Pour nombre d’entre elles, des contrats d’accompagnement pour l’emploi aux subventions promises aux associations, elles ne sont rien d’autre que le rétablissement très relatif de ce que cette majorité s’est empressée de supprimer dès qu’elle est arrivée au pouvoir.

Il a fallu que sa politique en arrive à ces paysages de ruines, à ces brasiers auxquels les propos absolument irresponsables du ministre de l’Intérieur ne sont pas étrangers, pour qu’elle signe ainsi ce qui pourrait n’être qu’un incroyable constat d’échec des dernières décennies. Elle allait « réduire la fracture sociale », elle allait « en finir avec l’insécurité ». C’est tout le contraire. Mais ce n’est pas un aveu d’échec, ce n’est pas de l’impuissance, c’est une politique.
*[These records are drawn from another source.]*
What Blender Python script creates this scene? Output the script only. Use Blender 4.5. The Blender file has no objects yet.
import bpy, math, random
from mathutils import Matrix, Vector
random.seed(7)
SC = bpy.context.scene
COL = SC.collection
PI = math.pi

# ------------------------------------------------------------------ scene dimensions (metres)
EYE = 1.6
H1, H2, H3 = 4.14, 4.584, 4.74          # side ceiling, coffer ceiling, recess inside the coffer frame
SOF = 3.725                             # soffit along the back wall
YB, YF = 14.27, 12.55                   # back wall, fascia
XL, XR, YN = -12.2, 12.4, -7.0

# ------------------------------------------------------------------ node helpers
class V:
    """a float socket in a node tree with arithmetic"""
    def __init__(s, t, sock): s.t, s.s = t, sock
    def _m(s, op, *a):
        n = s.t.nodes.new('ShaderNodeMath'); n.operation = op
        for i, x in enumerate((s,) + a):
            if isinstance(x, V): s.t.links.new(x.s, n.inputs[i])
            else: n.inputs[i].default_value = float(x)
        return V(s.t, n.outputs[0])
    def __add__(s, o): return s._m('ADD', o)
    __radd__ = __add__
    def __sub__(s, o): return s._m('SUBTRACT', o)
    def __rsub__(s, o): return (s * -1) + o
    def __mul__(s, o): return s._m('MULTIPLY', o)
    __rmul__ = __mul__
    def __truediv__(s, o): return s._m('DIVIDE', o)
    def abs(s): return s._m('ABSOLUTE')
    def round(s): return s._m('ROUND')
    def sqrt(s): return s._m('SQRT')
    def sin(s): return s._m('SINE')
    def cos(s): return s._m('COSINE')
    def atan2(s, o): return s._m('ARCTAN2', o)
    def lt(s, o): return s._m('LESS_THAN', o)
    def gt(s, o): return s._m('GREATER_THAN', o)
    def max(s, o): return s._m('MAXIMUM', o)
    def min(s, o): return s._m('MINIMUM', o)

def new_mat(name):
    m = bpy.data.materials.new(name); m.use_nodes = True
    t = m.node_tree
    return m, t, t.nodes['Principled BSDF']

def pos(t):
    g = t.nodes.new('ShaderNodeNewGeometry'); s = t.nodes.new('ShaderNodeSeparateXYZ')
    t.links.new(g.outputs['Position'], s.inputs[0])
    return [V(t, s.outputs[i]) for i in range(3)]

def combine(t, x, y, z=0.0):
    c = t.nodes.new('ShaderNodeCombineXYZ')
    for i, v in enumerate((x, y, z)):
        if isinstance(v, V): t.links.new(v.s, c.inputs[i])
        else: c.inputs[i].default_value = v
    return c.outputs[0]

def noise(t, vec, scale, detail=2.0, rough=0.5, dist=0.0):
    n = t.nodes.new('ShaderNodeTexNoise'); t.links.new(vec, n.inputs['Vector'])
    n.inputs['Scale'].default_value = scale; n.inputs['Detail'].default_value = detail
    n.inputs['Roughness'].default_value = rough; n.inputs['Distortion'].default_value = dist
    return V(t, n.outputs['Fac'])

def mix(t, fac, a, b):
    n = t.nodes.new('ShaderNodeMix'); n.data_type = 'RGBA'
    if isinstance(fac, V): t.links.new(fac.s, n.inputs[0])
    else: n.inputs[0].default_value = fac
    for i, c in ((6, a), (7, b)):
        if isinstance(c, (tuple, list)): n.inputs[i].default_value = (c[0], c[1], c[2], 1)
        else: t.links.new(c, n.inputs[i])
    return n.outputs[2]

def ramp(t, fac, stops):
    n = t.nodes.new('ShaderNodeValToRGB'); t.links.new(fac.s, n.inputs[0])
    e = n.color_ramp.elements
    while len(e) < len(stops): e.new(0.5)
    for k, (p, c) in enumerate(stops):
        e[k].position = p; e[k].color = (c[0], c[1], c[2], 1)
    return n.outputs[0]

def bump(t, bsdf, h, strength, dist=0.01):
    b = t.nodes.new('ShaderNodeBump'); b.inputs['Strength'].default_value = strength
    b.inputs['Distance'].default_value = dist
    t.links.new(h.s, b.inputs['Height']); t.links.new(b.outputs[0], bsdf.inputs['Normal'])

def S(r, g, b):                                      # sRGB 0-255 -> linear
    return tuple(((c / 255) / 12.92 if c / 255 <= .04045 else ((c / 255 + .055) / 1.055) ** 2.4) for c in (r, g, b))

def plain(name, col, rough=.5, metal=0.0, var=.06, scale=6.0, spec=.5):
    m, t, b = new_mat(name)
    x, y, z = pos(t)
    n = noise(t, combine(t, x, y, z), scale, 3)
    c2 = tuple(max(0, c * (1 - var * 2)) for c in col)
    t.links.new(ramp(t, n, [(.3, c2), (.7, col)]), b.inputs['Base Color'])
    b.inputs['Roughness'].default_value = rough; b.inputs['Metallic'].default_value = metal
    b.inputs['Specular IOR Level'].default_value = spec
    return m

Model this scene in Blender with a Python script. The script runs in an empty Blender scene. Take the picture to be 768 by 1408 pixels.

Car pendant que ça brûle, la casse continue. Ainsi de la création de nouvelles zones franches. Ce serait en aidant les entreprises à s’affranchir du droit que l’on ferait reculer le non-droit ? Ainsi de l’apprentissage à quatorze ans et des bourses au mérite. Des centaines de milliers de jeunes sortis plus tôt de l’école et une poignée d’entre eux promus : ce serait l’égalité des chances ? Comment ne pas voir qu’avec cette disposition le gouvernement aggrave précisément les fractures sociales. Il s’agit de la même logique que celle qui a mobilisé contre elle les lycéens au printemps. La réussite pour les beaux quartiers. Le socle minimum de connaissance, le SMIC éducatif, pour les lycées des quartiers modestes, l’apprentissage pour les jeunes des quartiers dits sensibles ; ceux où cela fait le plus mal.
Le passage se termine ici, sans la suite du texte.